→ **REQUIRED WORK**: Could you write out the opening lines of the data, word for word, stopping after the line that contains "wr=.004, power=.9, ymax=2.560)"?

:::::

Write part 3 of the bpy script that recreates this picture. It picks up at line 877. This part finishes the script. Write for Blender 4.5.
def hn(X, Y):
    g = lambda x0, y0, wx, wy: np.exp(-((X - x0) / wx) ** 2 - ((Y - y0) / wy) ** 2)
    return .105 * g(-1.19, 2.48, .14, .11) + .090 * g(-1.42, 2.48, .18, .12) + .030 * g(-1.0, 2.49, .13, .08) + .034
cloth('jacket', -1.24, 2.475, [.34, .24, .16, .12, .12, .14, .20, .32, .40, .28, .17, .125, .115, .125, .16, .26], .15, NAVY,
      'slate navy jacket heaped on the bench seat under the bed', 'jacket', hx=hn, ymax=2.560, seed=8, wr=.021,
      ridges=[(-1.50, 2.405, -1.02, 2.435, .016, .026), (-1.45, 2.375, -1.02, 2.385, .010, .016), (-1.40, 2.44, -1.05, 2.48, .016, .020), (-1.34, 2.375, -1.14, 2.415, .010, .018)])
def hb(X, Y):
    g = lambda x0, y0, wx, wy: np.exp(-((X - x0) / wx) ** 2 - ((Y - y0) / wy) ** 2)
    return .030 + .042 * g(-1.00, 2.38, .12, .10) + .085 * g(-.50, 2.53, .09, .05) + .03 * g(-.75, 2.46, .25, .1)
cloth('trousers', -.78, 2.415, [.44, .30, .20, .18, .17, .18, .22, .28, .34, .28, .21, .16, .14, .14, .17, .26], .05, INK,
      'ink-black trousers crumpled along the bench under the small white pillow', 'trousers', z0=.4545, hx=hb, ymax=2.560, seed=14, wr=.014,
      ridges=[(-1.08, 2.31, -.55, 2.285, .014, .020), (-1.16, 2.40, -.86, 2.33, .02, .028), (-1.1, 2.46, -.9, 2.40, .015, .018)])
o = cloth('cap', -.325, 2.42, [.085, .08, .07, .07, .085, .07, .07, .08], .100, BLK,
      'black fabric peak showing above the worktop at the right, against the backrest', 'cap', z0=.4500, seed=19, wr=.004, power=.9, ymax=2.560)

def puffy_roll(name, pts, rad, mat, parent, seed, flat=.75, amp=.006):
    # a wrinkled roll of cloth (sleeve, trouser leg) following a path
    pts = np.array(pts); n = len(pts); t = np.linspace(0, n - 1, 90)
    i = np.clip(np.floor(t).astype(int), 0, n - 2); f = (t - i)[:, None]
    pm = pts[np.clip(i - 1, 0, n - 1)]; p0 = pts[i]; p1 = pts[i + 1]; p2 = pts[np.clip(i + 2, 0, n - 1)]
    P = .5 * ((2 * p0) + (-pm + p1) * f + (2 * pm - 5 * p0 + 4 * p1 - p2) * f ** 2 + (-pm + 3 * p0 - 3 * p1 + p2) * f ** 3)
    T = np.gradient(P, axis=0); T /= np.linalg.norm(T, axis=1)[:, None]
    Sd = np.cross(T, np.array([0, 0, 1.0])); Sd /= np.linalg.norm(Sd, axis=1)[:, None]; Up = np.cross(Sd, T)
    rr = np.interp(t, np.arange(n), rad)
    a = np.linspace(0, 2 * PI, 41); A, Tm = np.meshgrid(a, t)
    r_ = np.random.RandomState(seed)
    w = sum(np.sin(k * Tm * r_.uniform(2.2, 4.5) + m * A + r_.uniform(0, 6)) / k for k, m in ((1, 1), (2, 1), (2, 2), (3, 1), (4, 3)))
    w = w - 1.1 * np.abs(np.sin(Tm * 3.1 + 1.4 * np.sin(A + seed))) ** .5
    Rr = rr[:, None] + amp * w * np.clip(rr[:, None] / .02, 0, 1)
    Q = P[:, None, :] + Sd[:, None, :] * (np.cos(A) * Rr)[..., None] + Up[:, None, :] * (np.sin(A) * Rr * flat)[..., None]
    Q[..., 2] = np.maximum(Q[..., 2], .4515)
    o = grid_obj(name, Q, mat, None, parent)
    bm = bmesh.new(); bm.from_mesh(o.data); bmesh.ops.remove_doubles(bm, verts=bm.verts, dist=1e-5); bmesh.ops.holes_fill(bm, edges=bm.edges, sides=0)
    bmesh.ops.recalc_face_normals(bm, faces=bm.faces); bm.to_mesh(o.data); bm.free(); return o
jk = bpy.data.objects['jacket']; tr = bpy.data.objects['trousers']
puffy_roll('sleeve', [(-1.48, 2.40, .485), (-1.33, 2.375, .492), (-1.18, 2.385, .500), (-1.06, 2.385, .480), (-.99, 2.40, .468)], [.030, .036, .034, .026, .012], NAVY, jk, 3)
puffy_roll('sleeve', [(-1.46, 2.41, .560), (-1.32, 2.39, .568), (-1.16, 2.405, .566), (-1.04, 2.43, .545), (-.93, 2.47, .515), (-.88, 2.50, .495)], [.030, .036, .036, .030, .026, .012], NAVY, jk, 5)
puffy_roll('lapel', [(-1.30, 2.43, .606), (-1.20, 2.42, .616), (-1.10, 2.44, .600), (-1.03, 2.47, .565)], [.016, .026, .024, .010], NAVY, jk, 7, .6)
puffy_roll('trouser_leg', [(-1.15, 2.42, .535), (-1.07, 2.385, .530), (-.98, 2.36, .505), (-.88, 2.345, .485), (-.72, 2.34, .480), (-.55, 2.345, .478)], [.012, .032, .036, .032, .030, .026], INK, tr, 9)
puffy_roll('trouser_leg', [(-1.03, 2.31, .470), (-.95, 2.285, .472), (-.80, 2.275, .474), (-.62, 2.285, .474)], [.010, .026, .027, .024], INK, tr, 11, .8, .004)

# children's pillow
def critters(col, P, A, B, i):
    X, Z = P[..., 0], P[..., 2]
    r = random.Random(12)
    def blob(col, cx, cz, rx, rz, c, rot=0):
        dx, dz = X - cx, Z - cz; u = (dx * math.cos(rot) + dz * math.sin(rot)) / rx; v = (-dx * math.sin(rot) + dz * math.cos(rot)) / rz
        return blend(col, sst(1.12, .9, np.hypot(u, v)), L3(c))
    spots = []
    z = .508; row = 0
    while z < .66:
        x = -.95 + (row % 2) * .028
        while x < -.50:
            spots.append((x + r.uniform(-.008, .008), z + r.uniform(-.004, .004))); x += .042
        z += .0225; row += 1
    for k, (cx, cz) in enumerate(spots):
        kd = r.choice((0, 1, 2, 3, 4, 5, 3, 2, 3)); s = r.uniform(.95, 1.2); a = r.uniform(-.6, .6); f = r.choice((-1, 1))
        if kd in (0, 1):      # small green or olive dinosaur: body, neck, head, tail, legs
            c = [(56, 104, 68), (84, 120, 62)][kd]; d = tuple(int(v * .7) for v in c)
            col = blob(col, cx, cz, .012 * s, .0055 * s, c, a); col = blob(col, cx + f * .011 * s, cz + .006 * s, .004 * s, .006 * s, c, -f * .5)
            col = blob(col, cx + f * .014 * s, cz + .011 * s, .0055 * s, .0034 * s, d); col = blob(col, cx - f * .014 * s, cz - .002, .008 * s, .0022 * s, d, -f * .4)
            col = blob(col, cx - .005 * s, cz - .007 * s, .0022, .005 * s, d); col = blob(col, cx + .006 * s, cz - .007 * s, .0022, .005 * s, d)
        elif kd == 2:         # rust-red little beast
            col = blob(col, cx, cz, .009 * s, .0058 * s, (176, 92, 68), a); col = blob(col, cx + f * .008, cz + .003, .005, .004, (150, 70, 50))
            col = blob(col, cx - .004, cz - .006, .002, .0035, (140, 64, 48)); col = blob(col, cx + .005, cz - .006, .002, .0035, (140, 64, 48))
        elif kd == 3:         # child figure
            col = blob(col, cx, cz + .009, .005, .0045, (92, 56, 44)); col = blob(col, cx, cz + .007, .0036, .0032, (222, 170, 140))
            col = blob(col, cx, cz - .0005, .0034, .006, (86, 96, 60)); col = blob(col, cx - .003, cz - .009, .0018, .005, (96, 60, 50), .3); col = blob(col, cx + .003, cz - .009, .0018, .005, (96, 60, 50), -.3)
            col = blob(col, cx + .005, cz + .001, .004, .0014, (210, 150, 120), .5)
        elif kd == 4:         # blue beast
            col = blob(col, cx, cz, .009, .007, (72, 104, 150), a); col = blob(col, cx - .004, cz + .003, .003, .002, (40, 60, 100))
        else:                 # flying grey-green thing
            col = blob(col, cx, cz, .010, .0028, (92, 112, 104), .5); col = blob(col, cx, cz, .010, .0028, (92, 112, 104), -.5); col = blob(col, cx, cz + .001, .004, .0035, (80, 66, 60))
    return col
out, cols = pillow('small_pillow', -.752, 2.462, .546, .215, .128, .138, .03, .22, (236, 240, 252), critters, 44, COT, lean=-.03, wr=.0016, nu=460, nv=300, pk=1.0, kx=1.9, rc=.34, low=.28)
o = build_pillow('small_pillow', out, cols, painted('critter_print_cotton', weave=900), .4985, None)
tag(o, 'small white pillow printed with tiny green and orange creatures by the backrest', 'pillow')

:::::

→ **THE RESULT**:
Write part 3 of the bpy script that recreates this picture. It picks up at line 877. This part finishes the script. Write for Blender 4.5.
def hn(X, Y):
    g = lambda x0, y0, wx, wy: np.exp(-((X - x0) / wx) ** 2 - ((Y - y0) / wy) ** 2)
    return .105 * g(-1.19, 2.48, .14, .11) + .090 * g(-1.42, 2.48, .18, .12) + .030 * g(-1.0, 2.49, .13, .08) + .034
cloth('jacket', -1.24, 2.475, [.34, .24, .16, .12, .12, .14, .20, .32, .40, .28, .17, .125, .115, .125, .16, .26], .15, NAVY,
      'slate navy jacket heaped on the bench seat under the bed', 'jacket', hx=hn, ymax=2.560, seed=8, wr=.021,
      ridges=[(-1.50, 2.405, -1.02, 2.435, .016, .026), (-1.45, 2.375, -1.02, 2.385, .010, .016), (-1.40, 2.44, -1.05, 2.48, .016, .020), (-1.34, 2.375, -1.14, 2.415, .010, .018)])
def hb(X, Y):
    g = lambda x0, y0, wx, wy: np.exp(-((X - x0) / wx) ** 2 - ((Y - y0) / wy) ** 2)
    return .030 + .042 * g(-1.00, 2.38, .12, .10) + .085 * g(-.50, 2.53, .09, .05) + .03 * g(-.75, 2.46, .25, .1)
cloth('trousers', -.78, 2.415, [.44, .30, .20, .18, .17, .18, .22, .28, .34, .28, .21, .16, .14, .14, .17, .26], .05, INK,
      'ink-black trousers crumpled along the bench under the small white pillow', 'trousers', z0=.4545, hx=hb, ymax=2.560, seed=14, wr=.014,
      ridges=[(-1.08, 2.31, -.55, 2.285, .014, .020), (-1.16, 2.40, -.86, 2.33, .02, .028), (-1.1, 2.46, -.9, 2.40, .015, .018)])
o = cloth('cap', -.325, 2.42, [.085, .08, .07, .07, .085, .07, .07, .08], .100, BLK,
      'black fabric peak showing above the worktop at the right, against the backrest', 'cap', z0=.4500, seed=19, wr=.004, power=.9, ymax=2.560)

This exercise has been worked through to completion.